たったそれだけのために、わざわざ電話をかけてくれた。

なんというか、うまくいえないのだけど、じゃあとらないと、という気になった。ちょっと嬉しかったのだと思う。

たとえば、ぼくが逆の立場だったら、同じように電話をかけられるだろうか。

「あなたの庭の栗が大きくなっています。そろそろとれると思います」と。

おそらく、できないだろう。

何か裏があるとあやしまれるんじゃないか、おせっかいなんじゃないか、鬱陶しがられるんじゃないか、と考えてしまう。

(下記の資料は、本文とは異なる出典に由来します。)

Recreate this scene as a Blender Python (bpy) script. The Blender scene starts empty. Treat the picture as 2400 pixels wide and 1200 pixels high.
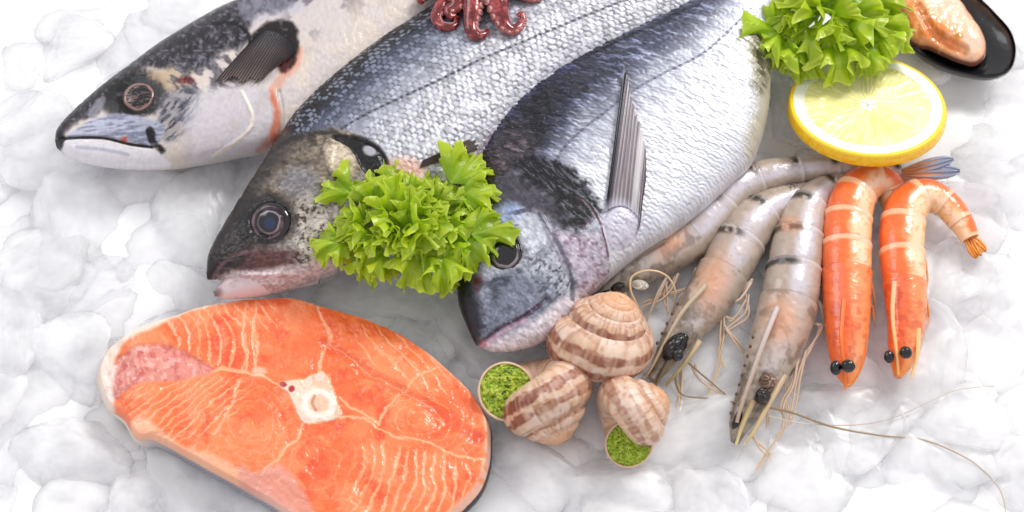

もしかしたら、ぼくはいままで、あまりにもつまらないことに、気をとられすぎていたんじゃないだろうか。

本当はいいたいことがあるのに、いったほうがいいと思うことなのに、つまらない理由をつけて、いわずにいたんじゃないだろうか。

そんなこと気にせずに、「あなたの庭には、大きな栗がなっています。それは、食べることができて、きっととても美味しいはずです。もうとれますよ」といえばよかったのかもしれない。

相手は喜んだのかもしれない。

でも、つまらないことにとらわれるのが、ひとの面白味なのだとも思う。

どうやって食べるのか、まだ考えてないけど、とりあえず明日は、栗をひろいにいく。